◆ **Dataset section**
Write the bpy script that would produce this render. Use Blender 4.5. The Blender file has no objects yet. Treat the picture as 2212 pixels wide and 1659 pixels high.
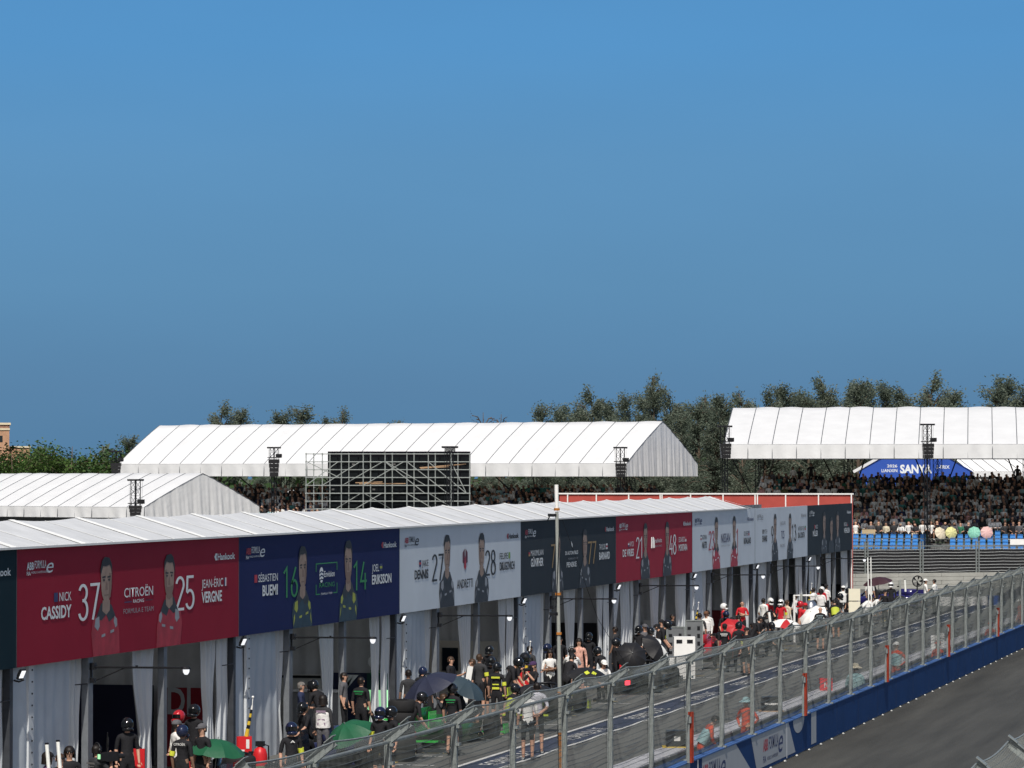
import bpy, bmesh, math, random
from math import sin, cos, pi, radians, atan2, sqrt, tan
from mathutils import Vector, Matrix
random.seed(11)
S = bpy.context.scene
COL = S.collection

# ------------------------------------------------------------------ camera
CAM_H = 7.0
FPX = 8000.0            # focal length in pixels of a 2212 px wide picture
YAW, PITCH = atan2(1907, FPX), atan2(192.5, FPX)
cd = bpy.data.cameras.new('camera'); cam = bpy.data.objects.new('camera', cd); COL.objects.link(cam)
cd.sensor_width = 36.0; cd.lens = 36.0*FPX/2212.0
cd.clip_start = 1.0; cd.clip_end = 6000.0
cam.location = (0, 0, CAM_H); cam.rotation_euler = (pi/2+PITCH, 0, YAW)
S.camera = cam
_f = Vector((-sin(YAW)*cos(PITCH), cos(YAW)*cos(PITCH), sin(PITCH)))
_r = Vector((cos(YAW), sin(YAW), 0)); _u = _r.cross(_f)
EYE = Vector((0, 0, CAM_H))
# surveying helpers: where a sight line meets a plane of the place
def sight(px, py): return _f + _r*((px-1106.0)/FPX) + _u*((829.5-py)/FPX)
def atX(px, py, X): d = sight(px, py); return EYE + d*(X/d.x)
def atZ(px, py, Z=0.0): d = sight(px, py); return EYE + d*((Z-CAM_H)/d.z)
def atY(px, py, Y): d = sight(px, py); return EYE + d*(Y/d.y)
def atD(px, py, z): return EYE + sight(px, py)*z

# ------------------------------------------------------------------ materials
def lin(c): return tuple((v/255/12.92) if v/255 <= .04045 else ((v/255+.055)/1.055)**2.4 for v in c)
MATS = {}
def mat(name, col, rough=.7, metal=0., var=.12, sc=3., bump=0., bsc=25., spec=.3, emit=0., stretch=None, coat=0., trans=0.):
    if name in MATS: return MATS[name]
    m = bpy.data.materials.new(name); m.use_nodes = True; nt = m.node_tree; N = nt.nodes; L = nt.links
    b = N['Principled BSDF']
    b.inputs['Roughness'].default_value = rough; b.inputs['Metallic'].default_value = metal
    b.inputs['Specular IOR Level'].default_value = spec
    if coat: b.inputs['Coat Weight'].default_value = coat; b.inputs['Coat Roughness'].default_value = .05
    tc = N.new('ShaderNodeTexCoord'); mp = N.new('ShaderNodeMapping'); L.new(tc.outputs['Object'], mp.inputs['Vector'])
    if stretch: mp.inputs['Scale'].default_value = stretch
    nz = N.new('ShaderNodeTexNoise'); nz.inputs['Scale'].default_value = sc; nz.inputs['Detail'].default_value = 6; nz.inputs['Roughness'].default_value = .6
    L.new(mp.outputs['Vector'], nz.inputs['Vector'])
    rp = N.new('ShaderNodeValToRGB'); e = rp.color_ramp.elements
    e[0].position = .3; e[1].position = .7
    e[0].color = tuple(max(0, c*(1-var)) for c in col)+(1,); e[1].color = tuple(min(1, c*(1+var)) for c in col)+(1,)
    L.new(nz.outputs['Fac'], rp.inputs['Fac']); L.new(rp.outputs['Color'], b.inputs['Base Color'])
    if bump:
        n2 = N.new('ShaderNodeTexNoise'); n2.inputs['Scale'].default_value = bsc; n2.inputs['Detail'].default_value = 5
        L.new(mp.outputs['Vector'], n2.inputs['Vector'])
        bp = N.new('ShaderNodeBump'); bp.inputs['Strength'].default_value = bump; bp.inputs['Distance'].default_value = .05
        L.new(n2.outputs['Fac'], bp.inputs['Height']); L.new(bp.outputs['Normal'], b.inputs['Normal'])
    if emit:
        b.inputs['Emission Color'].default_value = (*col, 1); b.inputs['Emission Strength'].default_value = emit
    if trans: b.inputs['Transmission Weight'].default_value = trans
    MATS[name] = m; return m

def fabric(name, col, tr, var, sc, bump, bsc):     # cloth that lets part of the light through
    m = mat(name, col, .55, 0, var, sc, bump, bsc, .3); nt = m.node_tree; N = nt.nodes; L = nt.links
    b = N['Principled BSDF']; t = N.new('ShaderNodeBsdfTranslucent'); mx = N.new('ShaderNodeMixShader'); mx.inputs[0].default_value = tr
    L.new(b.inputs['Base Color'].links[0].from_socket, t.inputs['Color'])
    L.new(b.outputs[0], mx.inputs[1]); L.new(t.outputs[0], mx.inputs[2]); L.new(mx.outputs[0], N['Material Output'].inputs['Surface'])
    return m

# ------------------------------------------------------------------ mesh builder
class MB:
    def __init__(s): s.v = []; s.f = []; s.m = []
    def add(s, vs, fs, m=0, M=None):
        o = len(s.v)
        s.v += [tuple(M @ Vector(p)) for p in vs] if M is not None else [tuple(p) for p in vs]
        s.f += [tuple(i+o for i in f) for f in fs]; s.m += [m]*len(fs); return s
    def box(s, c, d, m=0, M=None, rz=0.):
        x, y, z = d[0]/2, d[1]/2, d[2]/2; R = Matrix.Rotation(rz, 3, 'Z')
        vs = [Vector(c)+R@Vector((a*x, b*y, e*z)) for a in (-1, 1) for b in (-1, 1) for e in (-1, 1)]
        return s.add(vs, [(0,1,3,2),(4,6,7,5),(0,4,5,1),(2,3,7,6),(0,2,6,4),(1,5,7,3)], m, M)
    def lohi(s, a, b, m=0): return s.box([(a[i]+b[i])/2 for i in range(3)], [abs(b[i]-a[i]) for i in range(3)], m)
    def tube(s, pts, r, n=6, m=0, cap=True, M=None):
        pts = [Vector(p) for p in pts]; rs = r if isinstance(r, (list, tuple)) else [r]*len(pts)
        vs = []; up = None
        for i, p in enumerate(pts):
            t = (pts[min(i+1, len(pts)-1)]-pts[max(i-1, 0)]).normalized()
            if up is None:
                a = Vector((0,0,1)) if abs(t.z) < .9 else Vector((1,0,0)); up = (a-t*a.dot(t)).normalized()
            else:
                up = up-t*up.dot(t); up = up.normalized() if up.length > 1e-6 else t.orthogonal().normalized()
            w = t.cross(up)
            vs += [p+(up*cos(2*pi*k/n)+w*sin(2*pi*k/n))*rs[i] for k in range(n)]
        fs = [(i*n+k, i*n+(k+1)%n, (i+1)*n+(k+1)%n, (i+1)*n+k) for i in range(len(pts)-1) for k in range(n)]
        if cap: fs += [tuple(range(n-1, -1, -1)), tuple((len(pts)-1)*n+k for k in range(n))]
        return s.add(vs, fs, m, M)
    def grid(s, fn, nu, nv, m=0, M=None):
        vs = [fn(i/nu, j/nv) for i in range(nu+1) for j in range(nv+1)]
        fs = [(i*(nv+1)+j, (i+1)*(nv+1)+j, (i+1)*(nv+1)+j+1, i*(nv+1)+j+1) for i in range(nu) for j in range(nv)]
        return s.add(vs, fs, m, M)
    def ball(s, c, r, nu=10, nv=7, m=0, M=None, v0=0., v1=1.):
        r = r if isinstance(r, (tuple, list)) else (r, r, r)
        return s.grid(lambda a, b: (c[0]+r[0]*sin(pi*(v0+(v1-v0)*b))*cos(2*pi*a), c[1]+r[1]*sin(pi*(v0+(v1-v0)*b))*sin(2*pi*a), c[2]+r[2]*cos(pi*(v0+(v1-v0)*b))), nu, nv, m, M)
    def lathe(s, prof, n=12, c=(0,0,0), m=0, M=None):
        return s.grid(lambda a, b: (c[0]+prof[int(round(b*(len(prof)-1)))][0]*cos(-2*pi*a), c[1]+prof[int(round(b*(len(prof)-1)))][0]*sin(-2*pi*a), c[2]+prof[int(round(b*(len(prof)-1)))][1]), n, len(prof)-1, m, M)
    def prism(s, pts, off, m=0, M=None):
        n = len(pts); off = Vector(off); vs = [Vector(p) for p in pts]; vs += [p+off for p in vs]
        return s.add(vs, [tuple(range(n-1, -1, -1)), tuple(range(n, 2*n))]+[(i, (i+1)%n, n+(i+1)%n, n+i) for i in range(n)], m, M)
    def mesh(s, name, mats, smooth=False):
        me = bpy.data.meshes.new(name); me.from_pydata(s.v, [], s.f)
        for k in (mats if isinstance(mats, (list, tuple)) else [mats]): me.materials.append(k)
        me.polygons.foreach_set('material_index', s.m)
        if smooth: me.polygons.foreach_set('use_smooth', [True]*len(s.f))
        me.update(); return me
    def build(s, name, mats, parent=None, world=True, smooth=False, fix=False):
        if parent is not None and world:
            W = WM[parent.name].inverted(); s.v = [tuple(W@Vector(p)) for p in s.v]
        me = s.mesh(name, mats, smooth)
        if fix:
            bm = bmesh.new(); bm.from_mesh(me); bmesh.ops.recalc_face_normals(bm, faces=bm.faces); bm.to_mesh(me); bm.free()
        return put(name, me, parent)
WM = {}
def put(name, me, parent=None, loc=None, rz=0.):
    o = bpy.data.objects.new(name, me); COL.objects.link(o)
    if loc is not None: o.location = loc; o.rotation_euler.z = rz
    if parent is not None: o.parent = parent; WM[o.name] = WM[parent.name]
    else: WM[o.name] = Matrix.Translation(loc or (0,0,0)) @ Matrix.Rotation(rz, 4, 'Z')
    return o
def tag(o, label=None, cat=None, group=None, kind=None):
    if label: o['label'] = label
    if cat: o['category'] = cat
    if group: o['group'] = group
    if kind: o['kind'] = kind
    return o
def thing(name, label, cat, loc=(0,0,0), rz=0., group=None):
    o = bpy.data.objects.new(name, None); COL.objects.link(o); o.empty_display_size = .2
    o.location = loc; o.rotation_euler.z = rz
    WM[o.name] = Matrix.Translation(loc) @ Matrix.Rotation(rz, 4, 'Z')
    return tag(o, label, cat, group)
def copy_tree(o, parent=None, loc=None, rz=None, label=None, group=None):
    c = o.copy(); COL.objects.link(c); c.parent = parent
    if parent is None:
        if loc is not None: c.location = loc
        if rz is not None: c.rotation_euler.z = rz
        if label: c['label'] = label
        if group: c['group'] = group
        WM[c.name] = Matrix.Translation(c.location) @ Matrix.Rotation(c.rotation_euler.z, 4, 'Z')
    else: WM[c.name] = WM[parent.name]
    for ch in o.children: copy_tree(ch, c)
    return c
def override(o, table):                       # materials of one copy of a shared mesh
    for i, m in table.items():
        if i < len(o.material_slots): o.material_slots[i].link = 'OBJECT'; o.material_slots[i].material = m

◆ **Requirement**
Return only the lines from the start of the data through the line that contains "COL = S.collection", please, copying them exactly and omitting all pictures.

◆ **Written response**
Write the bpy script that would produce this render. Use Blender 4.5. The Blender file has no objects yet. Treat the picture as 2212 pixels wide and 1659 pixels high.
import bpy, bmesh, math, random
from math import sin, cos, pi, radians, atan2, sqrt, tan
from mathutils import Vector, Matrix
random.seed(11)
S = bpy.context.scene
COL = S.collection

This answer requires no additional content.